Sosyolojinin hayatımızın her alanında etkili bir bilim dalı olduğunu biliyoruz. Hayatımız Sigortalı Dergisi yazarı, uzman Dr. Erhan Ayberk her sigortacının sosyoloji bilimi ile tanışması gerektiğini söylüyor. Ayberk, sosyoloji bilmenin sigortacılıkta toplumu tanımayı ve sorunlarını bilmeyi kolaylaştırdığını ve sigortacının bu doğrultuda aksiyon almasını kolaylaştırdığını belirtiyor.
Sigortacılar için Anthony Giddens’ın “Sosyoloji” kitabını da öneren Ayberk’in köşe yazısı şöyle:
“Sigortacılığın en önemli konularından birisi, içinde yaşanılan toplumu tanımak ve sorunlarını bilmektir. Bu alanda kendisine bir merak geliştirmiş olan sigortacılar, herhangi bir inovasyon çalışmasında daha ileri görüşlü olabilirler.
Sosyolojinin küresel ve yöresel ilgi alanları vardır.

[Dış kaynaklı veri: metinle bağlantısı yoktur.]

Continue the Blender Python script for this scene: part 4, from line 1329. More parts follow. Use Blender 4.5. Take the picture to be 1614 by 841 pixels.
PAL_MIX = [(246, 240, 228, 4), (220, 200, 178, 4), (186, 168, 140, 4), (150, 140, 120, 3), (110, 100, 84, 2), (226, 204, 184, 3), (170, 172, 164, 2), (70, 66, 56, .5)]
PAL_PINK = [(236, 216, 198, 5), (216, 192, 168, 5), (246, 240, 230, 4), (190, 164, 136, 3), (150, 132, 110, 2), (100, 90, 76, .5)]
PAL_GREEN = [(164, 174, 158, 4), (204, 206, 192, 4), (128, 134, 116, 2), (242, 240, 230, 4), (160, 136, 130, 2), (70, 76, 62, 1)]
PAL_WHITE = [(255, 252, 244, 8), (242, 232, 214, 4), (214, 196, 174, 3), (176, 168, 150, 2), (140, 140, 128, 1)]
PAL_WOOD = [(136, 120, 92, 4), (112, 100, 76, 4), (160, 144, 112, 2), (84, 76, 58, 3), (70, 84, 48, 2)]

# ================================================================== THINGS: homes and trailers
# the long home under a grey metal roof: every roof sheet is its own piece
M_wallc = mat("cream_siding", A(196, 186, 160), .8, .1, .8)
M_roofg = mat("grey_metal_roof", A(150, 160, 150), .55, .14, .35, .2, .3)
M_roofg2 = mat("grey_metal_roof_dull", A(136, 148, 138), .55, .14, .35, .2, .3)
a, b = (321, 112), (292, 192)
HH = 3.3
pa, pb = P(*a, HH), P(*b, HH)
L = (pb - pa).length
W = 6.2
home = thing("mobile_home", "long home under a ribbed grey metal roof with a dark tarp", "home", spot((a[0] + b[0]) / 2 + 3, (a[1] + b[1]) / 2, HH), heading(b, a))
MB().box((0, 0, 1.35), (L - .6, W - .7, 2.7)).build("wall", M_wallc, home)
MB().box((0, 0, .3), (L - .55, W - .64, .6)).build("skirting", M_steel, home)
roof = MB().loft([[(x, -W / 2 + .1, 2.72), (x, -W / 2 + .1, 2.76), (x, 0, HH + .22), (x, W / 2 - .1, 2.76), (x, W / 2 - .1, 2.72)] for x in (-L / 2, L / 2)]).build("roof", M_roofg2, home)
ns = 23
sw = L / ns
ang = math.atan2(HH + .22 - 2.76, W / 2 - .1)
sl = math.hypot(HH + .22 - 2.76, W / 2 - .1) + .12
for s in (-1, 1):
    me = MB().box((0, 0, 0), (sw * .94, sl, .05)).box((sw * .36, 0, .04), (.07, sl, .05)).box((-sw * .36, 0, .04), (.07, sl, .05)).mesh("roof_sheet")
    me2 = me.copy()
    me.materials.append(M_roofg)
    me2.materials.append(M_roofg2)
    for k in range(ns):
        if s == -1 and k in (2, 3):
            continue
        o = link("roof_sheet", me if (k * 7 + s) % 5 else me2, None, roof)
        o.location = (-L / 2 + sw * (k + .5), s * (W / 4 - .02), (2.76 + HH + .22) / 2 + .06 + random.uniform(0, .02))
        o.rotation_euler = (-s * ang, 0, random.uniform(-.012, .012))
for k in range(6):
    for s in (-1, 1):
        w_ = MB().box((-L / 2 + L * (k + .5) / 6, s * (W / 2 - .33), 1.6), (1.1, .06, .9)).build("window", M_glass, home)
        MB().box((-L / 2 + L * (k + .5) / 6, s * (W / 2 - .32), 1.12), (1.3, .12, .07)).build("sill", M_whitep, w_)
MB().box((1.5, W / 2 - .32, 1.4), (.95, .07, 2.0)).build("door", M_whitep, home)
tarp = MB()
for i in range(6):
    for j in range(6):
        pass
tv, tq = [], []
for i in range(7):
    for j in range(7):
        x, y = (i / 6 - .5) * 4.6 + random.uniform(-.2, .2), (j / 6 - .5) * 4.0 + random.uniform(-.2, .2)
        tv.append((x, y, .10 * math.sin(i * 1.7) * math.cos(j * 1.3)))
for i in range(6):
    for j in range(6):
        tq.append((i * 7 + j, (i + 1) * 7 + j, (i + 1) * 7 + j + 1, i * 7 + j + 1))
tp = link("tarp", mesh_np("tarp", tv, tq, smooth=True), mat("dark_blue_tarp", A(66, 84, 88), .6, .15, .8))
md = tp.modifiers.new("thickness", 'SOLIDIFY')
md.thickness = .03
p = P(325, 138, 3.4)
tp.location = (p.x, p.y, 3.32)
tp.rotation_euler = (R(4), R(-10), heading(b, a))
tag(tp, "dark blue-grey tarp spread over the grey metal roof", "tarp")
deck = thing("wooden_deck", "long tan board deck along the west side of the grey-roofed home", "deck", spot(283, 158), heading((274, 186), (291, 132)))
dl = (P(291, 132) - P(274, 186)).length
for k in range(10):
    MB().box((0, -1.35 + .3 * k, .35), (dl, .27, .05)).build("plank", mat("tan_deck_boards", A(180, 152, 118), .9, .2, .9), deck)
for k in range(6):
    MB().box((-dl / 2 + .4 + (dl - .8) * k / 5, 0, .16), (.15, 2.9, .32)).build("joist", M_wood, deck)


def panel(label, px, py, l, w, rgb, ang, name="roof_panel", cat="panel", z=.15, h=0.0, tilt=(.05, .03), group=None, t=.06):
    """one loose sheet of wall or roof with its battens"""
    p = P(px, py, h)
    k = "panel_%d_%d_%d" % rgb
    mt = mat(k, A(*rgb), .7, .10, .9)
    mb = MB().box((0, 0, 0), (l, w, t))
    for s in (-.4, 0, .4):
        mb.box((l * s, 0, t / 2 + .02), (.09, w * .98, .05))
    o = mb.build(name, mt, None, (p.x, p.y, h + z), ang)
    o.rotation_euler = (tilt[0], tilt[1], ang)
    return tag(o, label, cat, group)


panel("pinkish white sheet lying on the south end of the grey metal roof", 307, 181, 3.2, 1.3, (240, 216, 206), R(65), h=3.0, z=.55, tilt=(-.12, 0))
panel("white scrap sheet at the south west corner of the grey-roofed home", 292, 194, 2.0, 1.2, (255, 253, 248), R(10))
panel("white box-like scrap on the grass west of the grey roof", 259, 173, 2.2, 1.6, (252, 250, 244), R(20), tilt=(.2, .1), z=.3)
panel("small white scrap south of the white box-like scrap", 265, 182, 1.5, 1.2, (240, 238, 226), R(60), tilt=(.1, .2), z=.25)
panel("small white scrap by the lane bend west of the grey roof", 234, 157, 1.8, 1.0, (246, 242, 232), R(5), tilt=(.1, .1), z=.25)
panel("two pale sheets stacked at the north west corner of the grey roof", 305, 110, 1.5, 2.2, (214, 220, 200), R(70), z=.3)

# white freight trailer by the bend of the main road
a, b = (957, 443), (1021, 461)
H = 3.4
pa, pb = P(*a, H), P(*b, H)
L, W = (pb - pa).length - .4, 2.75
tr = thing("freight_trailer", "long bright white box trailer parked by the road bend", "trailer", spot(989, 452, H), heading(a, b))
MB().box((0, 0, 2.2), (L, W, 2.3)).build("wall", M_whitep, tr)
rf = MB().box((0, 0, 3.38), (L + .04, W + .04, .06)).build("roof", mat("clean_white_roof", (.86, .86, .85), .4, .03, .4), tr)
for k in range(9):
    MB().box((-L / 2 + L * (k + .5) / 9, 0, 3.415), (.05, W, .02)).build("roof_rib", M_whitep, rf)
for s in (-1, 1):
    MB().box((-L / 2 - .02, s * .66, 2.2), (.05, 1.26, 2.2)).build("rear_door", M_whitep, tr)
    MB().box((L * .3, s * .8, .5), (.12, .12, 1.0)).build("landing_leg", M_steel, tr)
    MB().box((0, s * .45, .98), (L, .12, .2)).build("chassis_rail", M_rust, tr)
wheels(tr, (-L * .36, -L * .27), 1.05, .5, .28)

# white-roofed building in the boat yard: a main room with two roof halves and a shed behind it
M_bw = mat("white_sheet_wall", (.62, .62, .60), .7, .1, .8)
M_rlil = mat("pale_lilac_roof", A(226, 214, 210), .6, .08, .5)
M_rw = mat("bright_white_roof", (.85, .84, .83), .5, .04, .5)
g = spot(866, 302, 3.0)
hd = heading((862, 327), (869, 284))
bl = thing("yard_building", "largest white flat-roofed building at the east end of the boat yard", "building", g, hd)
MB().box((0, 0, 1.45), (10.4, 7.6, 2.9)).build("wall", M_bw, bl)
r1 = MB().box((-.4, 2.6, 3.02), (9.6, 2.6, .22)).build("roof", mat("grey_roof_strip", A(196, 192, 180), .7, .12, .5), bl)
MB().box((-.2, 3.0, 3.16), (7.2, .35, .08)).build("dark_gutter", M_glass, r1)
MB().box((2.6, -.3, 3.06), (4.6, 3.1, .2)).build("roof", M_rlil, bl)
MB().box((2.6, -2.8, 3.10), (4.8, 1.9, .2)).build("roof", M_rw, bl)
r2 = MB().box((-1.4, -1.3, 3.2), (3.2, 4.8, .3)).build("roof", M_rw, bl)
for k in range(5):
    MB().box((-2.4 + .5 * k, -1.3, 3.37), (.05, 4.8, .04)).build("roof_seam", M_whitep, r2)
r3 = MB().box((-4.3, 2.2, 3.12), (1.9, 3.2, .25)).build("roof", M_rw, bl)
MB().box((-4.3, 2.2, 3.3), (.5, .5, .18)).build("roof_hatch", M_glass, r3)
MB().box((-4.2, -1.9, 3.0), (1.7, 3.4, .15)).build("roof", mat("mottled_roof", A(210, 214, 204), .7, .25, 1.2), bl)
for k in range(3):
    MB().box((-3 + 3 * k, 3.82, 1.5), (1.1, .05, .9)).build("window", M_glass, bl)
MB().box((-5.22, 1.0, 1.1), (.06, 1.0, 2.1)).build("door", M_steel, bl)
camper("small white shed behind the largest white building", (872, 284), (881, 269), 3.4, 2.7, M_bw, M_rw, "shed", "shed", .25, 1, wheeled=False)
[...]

Örneğin, bunların başında “küreselleşme” sorunsalı gelir. Elbette konu etrafındaki tartışmalar ve görüşler de onu takip eder. Kimisi karamsar, kimisi iyimserdir. Kimisi ütopik bir geleceğe inanırken, kimisi distopik ve karamsar bir gelecek tablosu çizer.
Toplumsal etkileşimin yönünü, nüfusla ve okuryazarlıkla ilgili tartışmaları bilmeden sigortacılık yapmak çok risklidir. Bunun yanında aileler, mahrem ilişkiler, sağlık, hastalık ve engellilik tartışmaları var.
Yine tabakalaşma, toplumsal sınıflar, kentsel paylaşım, cinsellik ve cinsiyet sorunları belki ilk bakışta sigortacılıktan uzak tartışmalar gibi görünüyorsa da, içine girdiğinizde inanılmaz akıl yürütmelerin olduğunu ve bilimsel çalışmaların varlığını keşfedersiniz.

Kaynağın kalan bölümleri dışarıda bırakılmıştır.